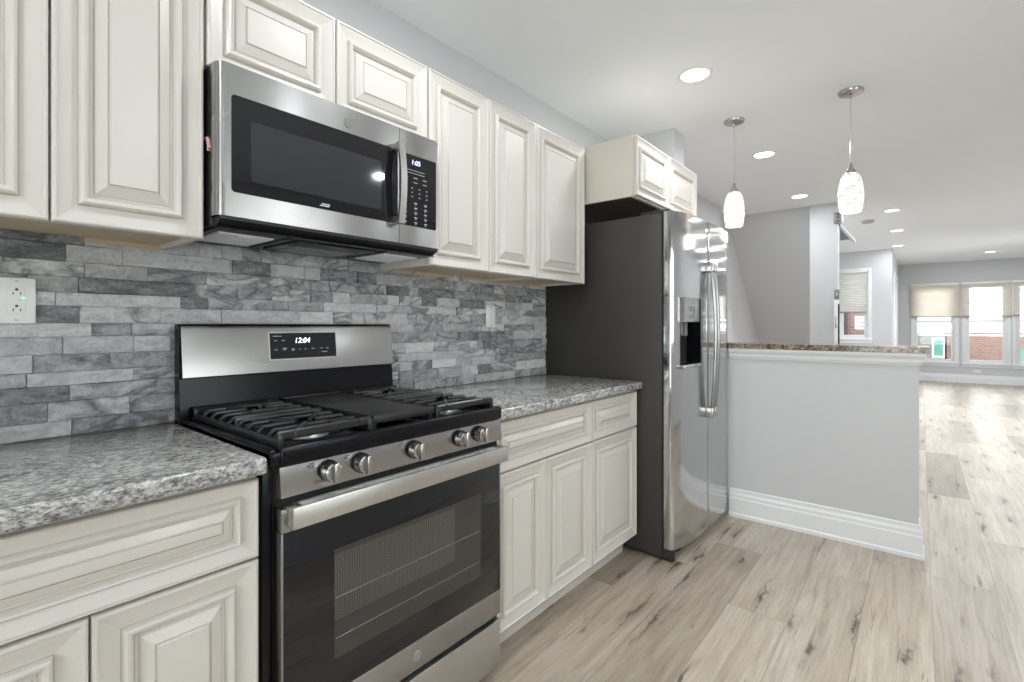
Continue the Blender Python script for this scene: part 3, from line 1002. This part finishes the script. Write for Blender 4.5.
# ------------------------------------------------------------------ microwave
def make_microwave():
    y0, y1, z0, z1, X = 0.489, 1.247, 1.490, 1.886, 0.385
    t = thing('microwave', 'stainless over-the-range microwave hung under the short cabinet', 'microwave', (0.2, (y0 + y1) / 2, z0))
    b = MB().mat(M['black_matte'])
    b.box(0.028, 0.336, y0 + 0.001, y1 - 0.010, z0 - 0.022, z1, 0.003)
    b.prism([(0.33, z0 - 0.024), (0.352, z0 - 0.024), (X - 0.004, z0 - 0.008), (X - 0.004, z0 + 0.002), (0.33, z0 + 0.002)], 'y', y0 + 0.010, y1 - 0.010)
    b.build('body', t)
    # underside details
    u = MB().mat(M['black'])
    zz = z0 - 0.024
    u.box(0.035, 0.365, y0 + 0.012, y1 - 0.012, zz - 0.004, zz, 0.002)
    u.box(0.10, 0.33, y0 + 0.240, y1 - 0.240, zz - 0.010, zz - 0.002, 0.003)
    u.box(0.08, 0.34, y0 + 0.205, y0 + 0.222, zz - 0.008, zz - 0.002, 0.002)
    u.box(0.08, 0.34, y1 - 0.222, y1 - 0.205, zz - 0.008, zz - 0.002, 0.002)
    ub = u.build('underside', t)
    for a_, b_ in ((y0 + 0.035, y0 + 0.185), (y1 - 0.185, y1 - 0.035)):
        f = MB().mat(M['filter'])
        f.box(0.110, 0.295, a_, b_, zz - 0.008, zz - 0.003, 0.001)
        f.box(0.262, 0.282, (a_ + b_) / 2 - 0.02, (a_ + b_) / 2 + 0.02, zz - 0.010, zz - 0.007, 0.001)
        for k in range(12):
            f.box(0.112, 0.293, a_ + 0.006 + k * 0.0122, a_ + 0.009 + k * 0.0122, zz - 0.0088, zz - 0.0075)
        f.build('grease_filter', ub)
    MB().box(0.11, 0.24, y0 + 0.28, y1 - 0.28, zz - 0.0125, zz - 0.009, 0.001).build('lamp_cover', ub, M['grey_plastic'])
    # door: steel frame with rounded left edge and black glass
    ysp = 1.060
    def face(name, ya, yb, left_round):
        f = MB().mat(M['steel'])
        prof = [(0.340, ya), (0.340, yb), (X, yb)]
        if left_round:
            f.prism([(0.335, ya), (X - 0.030, ya), (X - 0.016, ya + 0.003), (X - 0.008, ya + 0.007), (X - 0.003, ya + 0.012), (X, ya + 0.019), (X, yb), (0.335, yb)], 'z', z0, z1)
        else:
            f.prism([(0.335, ya), (X, ya), (X, yb - 0.014), (X - 0.002, yb - 0.007), (X - 0.008, yb - 0.001), (X - 0.016, yb), (0.335, yb)], 'z', z0, z1)
        return f.build(name, t, angle=25)
    door = face('door', y0, ysp - 0.001, True)
    ctl = face('control_side', ysp + 0.001, y1, False)
    def rrect(y0_, y1_, z0_, z1_, r, n=5):
        pts = []
        for cy, cz, a0 in ((y1_ - r, z1_ - r, 0), (y0_ + r, z1_ - r, PI / 2), (y0_ + r, z0_ + r, PI), (y1_ - r, z0_ + r, 1.5 * PI)):
            for i in range(n + 1):
                a = a0 + PI / 2 * i / n
                pts.append((cy + r * math.cos(a), cz + r * math.sin(a)))
        return pts
    g = MB().mat(M['glass_black'])
    g.prism(rrect(y0 + 0.034, 1.052, z0 + 0.064, z1 - 0.078, 0.010), 'x', X - 0.002, X + 0.0012)
    gl = g.build('door_glass', door)
    MB().prism(rrect(y0 + 0.082, 0.985, z0 + 0.100, z1 - 0.135, 0.008), 'x', X, X + 0.0018).build('door_window', gl, M['mw_screen'])
    s_ = MB().mat(M['white_plastic'])
    for k, (a_, w_) in enumerate(((0.0, 0.030), (0.006, 0.026))):
        s_.box(X + 0.001, X + 0.0016, 0.768 + a_, 0.768 + a_ + w_, z0 + 0.073 + k * 0.0055, z0 + 0.0755 + k * 0.0055)
    s_.build('door_sticker', gl)
    h = MB().mat(M['steel_soft'])
    hy = 1.043
    prof_o, prof_i = [], []
    za, zb = z0 + 0.060, z1 - 0.062
    for i in range(15):
        tt = i / 14
        xx = X + 0.026 + 0.014 * math.sin(PI * tt)
        prof_o.append((xx + 0.009, za + (zb - za) * tt)); prof_i.append((xx, za + (zb - za) * tt))
    h.prism(prof_o + prof_i[::-1], 'y', hy - 0.0125, hy + 0.0125)
    h.box(X - 0.001, X + 0.030, hy - 0.0115, hy + 0.0115, z0 + 0.061, z0 + 0.085, 0.003)
    h.box(X - 0.001, X + 0.030, hy - 0.0115, hy + 0.0115, z1 - 0.087, z1 - 0.063, 0.003)
    h.build('door_handle', door)
    emblem(X, 0.864, z1 - 0.046, 0.0165, door)
    # keypad
    c = MB().mat(M['glass_black'])
    c.prism(rrect(ysp + 0.006, y1 - 0.022, z0 + 0.066, z1 - 0.080, 0.006), 'x', X - 0.002, X + 0.0012)
    c.mat(M['print'])
    zc = z1 - 0.135
    for k in range(2):
        c.box(X + 0.001, X + 0.0016, 1.085, 1.170, zc - k * 0.010, zc + 0.0018 - k * 0.010)
    for r_ in range(2):
        for k in range(3):
            yy = 1.078 + k * 0.042
            c.box(X + 0.001, X + 0.0016, yy, yy + 0.018, zc - 0.026 - r_ * 0.016, zc - 0.0235 - r_ * 0.016)
    for r_ in range(3):
        for k in range(4):
            yy = 1.078 + k * 0.033
            c.box(X + 0.001, X + 0.0016, yy, yy + 0.006, zc - 0.063 - r_ * 0.015, zc - 0.060 - r_ * 0.015)
    for r_ in range(5):
        for k in range(3):
            yy = 1.078 + k * 0.045
            c.box(X + 0.001, X + 0.0016, yy, yy + 0.013, zc - 0.115 - r_ * 0.017, zc - 0.1118 - r_ * 0.017)
            c.box(X + 0.001, X + 0.0016, yy + 0.003, yy + 0.010, zc - 0.120 - r_ * 0.017, zc - 0.118 - r_ * 0.017)
    kp = c.build('keypad', ctl)
    text_mesh('clock_digits', '1:05', 0.024, (X + 0.0018, 1.130, z1 - 0.106), kp, M['digit_blue'], 0.12)
    # cable tag at the left flank
    q = MB().mat(M['pink'])
    q.tube([(0.30, y0 - 0.002, 1.70), (0.33, y0 - 0.0025, 1.695), (0.342, y0 - 0.003, 1.68), (0.338, y0 - 0.003, 1.66)], 0.004, 8)
    q.tube([(0.335, y0 - 0.003, 1.69), (0.345, y0 - 0.003, 1.665)], 0.005, 8)
    q.build('cable_tag', t)
    return t
make_microwave()

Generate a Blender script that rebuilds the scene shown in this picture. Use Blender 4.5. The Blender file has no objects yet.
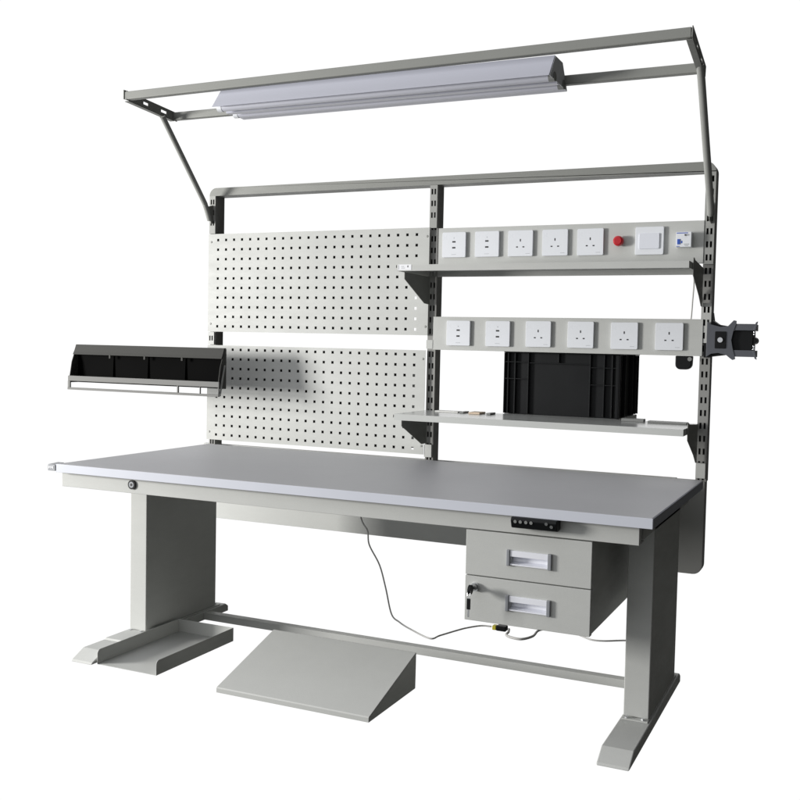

GIVEN INSTRUCTION: Output every entry verbatim. Pictures do not belong in the copy.

RESULT OF THIS EXERCISE:
Continue the Blender Python script for this scene: part 3, from line 1002. This part finishes the script. Write for Blender 4.5.
# ------------------------------------------------------------------ microwave
def make_microwave():
    y0, y1, z0, z1, X = 0.489, 1.247, 1.490, 1.886, 0.385
    t = thing('microwave', 'stainless over-the-range microwave hung under the short cabinet', 'microwave', (0.2, (y0 + y1) / 2, z0))
    b = MB().mat(M['black_matte'])
    b.box(0.028, 0.336, y0 + 0.001, y1 - 0.010, z0 - 0.022, z1, 0.003)
    b.prism([(0.33, z0 - 0.024), (0.352, z0 - 0.024), (X - 0.004, z0 - 0.008), (X - 0.004, z0 + 0.002), (0.33, z0 + 0.002)], 'y', y0 + 0.010, y1 - 0.010)
    b.build('body', t)
    # underside details
    u = MB().mat(M['black'])
    zz = z0 - 0.024
    u.box(0.035, 0.365, y0 + 0.012, y1 - 0.012, zz - 0.004, zz, 0.002)
    u.box(0.10, 0.33, y0 + 0.240, y1 - 0.240, zz - 0.010, zz - 0.002, 0.003)
    u.box(0.08, 0.34, y0 + 0.205, y0 + 0.222, zz - 0.008, zz - 0.002, 0.002)
    u.box(0.08, 0.34, y1 - 0.222, y1 - 0.205, zz - 0.008, zz - 0.002, 0.002)
    ub = u.build('underside', t)
    for a_, b_ in ((y0 + 0.035, y0 + 0.185), (y1 - 0.185, y1 - 0.035)):
        f = MB().mat(M['filter'])
        f.box(0.110, 0.295, a_, b_, zz - 0.008, zz - 0.003, 0.001)
        f.box(0.262, 0.282, (a_ + b_) / 2 - 0.02, (a_ + b_) / 2 + 0.02, zz - 0.010, zz - 0.007, 0.001)
        for k in range(12):
            f.box(0.112, 0.293, a_ + 0.006 + k * 0.0122, a_ + 0.009 + k * 0.0122, zz - 0.0088, zz - 0.0075)
        f.build('grease_filter', ub)
    MB().box(0.11, 0.24, y0 + 0.28, y1 - 0.28, zz - 0.0125, zz - 0.009, 0.001).build('lamp_cover', ub, M['grey_plastic'])
    # door: steel frame with rounded left edge and black glass
    ysp = 1.060
    def face(name, ya, yb, left_round):
        f = MB().mat(M['steel'])
        prof = [(0.340, ya), (0.340, yb), (X, yb)]
        if left_round:
            f.prism([(0.335, ya), (X - 0.030, ya), (X - 0.016, ya + 0.003), (X - 0.008, ya + 0.007), (X - 0.003, ya + 0.012), (X, ya + 0.019), (X, yb), (0.335, yb)], 'z', z0, z1)
        else:
            f.prism([(0.335, ya), (X, ya), (X, yb - 0.014), (X - 0.002, yb - 0.007), (X - 0.008, yb - 0.001), (X - 0.016, yb), (0.335, yb)], 'z', z0, z1)
        return f.build(name, t, angle=25)
    door = face('door', y0, ysp - 0.001, True)
    ctl = face('control_side', ysp + 0.001, y1, False)
    def rrect(y0_, y1_, z0_, z1_, r, n=5):
        pts = []
        for cy, cz, a0 in ((y1_ - r, z1_ - r, 0), (y0_ + r, z1_ - r, PI / 2), (y0_ + r, z0_ + r, PI), (y1_ - r, z0_ + r, 1.5 * PI)):
            for i in range(n + 1):
                a = a0 + PI / 2 * i / n
                pts.append((cy + r * math.cos(a), cz + r * math.sin(a)))
        return pts
    g = MB().mat(M['glass_black'])
    g.prism(rrect(y0 + 0.034, 1.052, z0 + 0.064, z1 - 0.078, 0.010), 'x', X - 0.002, X + 0.0012)
    gl = g.build('door_glass', door)
    MB().prism(rrect(y0 + 0.082, 0.985, z0 + 0.100, z1 - 0.135, 0.008), 'x', X, X + 0.0018).build('door_window', gl, M['mw_screen'])
    s_ = MB().mat(M['white_plastic'])
    for k, (a_, w_) in enumerate(((0.0, 0.030), (0.006, 0.026))):
        s_.box(X + 0.001, X + 0.0016, 0.768 + a_, 0.768 + a_ + w_, z0 + 0.073 + k * 0.0055, z0 + 0.0755 + k * 0.0055)
    s_.build('door_sticker', gl)
    h = MB().mat(M['steel_soft'])
    hy = 1.043
    prof_o, prof_i = [], []
    za, zb = z0 + 0.060, z1 - 0.062
    for i in range(15):
        tt = i / 14
        xx = X + 0.026 + 0.014 * math.sin(PI * tt)
        prof_o.append((xx + 0.009, za + (zb - za) * tt)); prof_i.append((xx, za + (zb - za) * tt))
    h.prism(prof_o + prof_i[::-1], 'y', hy - 0.0125, hy + 0.0125)
    h.box(X - 0.001, X + 0.030, hy - 0.0115, hy + 0.0115, z0 + 0.061, z0 + 0.085, 0.003)
    h.box(X - 0.001, X + 0.030, hy - 0.0115, hy + 0.0115, z1 - 0.087, z1 - 0.063, 0.003)
    h.build('door_handle', door)
    emblem(X, 0.864, z1 - 0.046, 0.0165, door)
    # keypad
    c = MB().mat(M['glass_black'])
    c.prism(rrect(ysp + 0.006, y1 - 0.022, z0 + 0.066, z1 - 0.080, 0.006), 'x', X - 0.002, X + 0.0012)
    c.mat(M['print'])
    zc = z1 - 0.135
    for k in range(2):
        c.box(X + 0.001, X + 0.0016, 1.085, 1.170, zc - k * 0.010, zc + 0.0018 - k * 0.010)
    for r_ in range(2):
        for k in range(3):
            yy = 1.078 + k * 0.042
            c.box(X + 0.001, X + 0.0016, yy, yy + 0.018, zc - 0.026 - r_ * 0.016, zc - 0.0235 - r_ * 0.016)
    for r_ in range(3):
        for k in range(4):
            yy = 1.078 + k * 0.033
            c.box(X + 0.001, X + 0.0016, yy, yy + 0.006, zc - 0.063 - r_ * 0.015, zc - 0.060 - r_ * 0.015)
    for r_ in range(5):
        for k in range(3):
            yy = 1.078 + k * 0.045
            c.box(X + 0.001, X + 0.0016, yy, yy + 0.013, zc - 0.115 - r_ * 0.017, zc - 0.1118 - r_ * 0.017)
            c.box(X + 0.001, X + 0.0016, yy + 0.003, yy + 0.010, zc - 0.120 - r_ * 0.017, zc - 0.118 - r_ * 0.017)
    kp = c.build('keypad', ctl)
    text_mesh('clock_digits', '1:05', 0.024, (X + 0.0018, 1.130, z1 - 0.106), kp, M['digit_blue'], 0.12)
    # cable tag at the left flank
    q = MB().mat(M['pink'])
    q.tube([(0.30, y0 - 0.002, 1.70), (0.33, y0 - 0.0025, 1.695), (0.342, y0 - 0.003, 1.68), (0.338, y0 - 0.003, 1.66)], 0.004, 8)
    q.tube([(0.335, y0 - 0.003, 1.69), (0.345, y0 - 0.003, 1.665)], 0.005, 8)
    q.build('cable_tag', t)
    return t
make_microwave()

Generate a Blender script that rebuilds the scene shown in this picture. Use Blender 4.5. The Blender file has no objects yet.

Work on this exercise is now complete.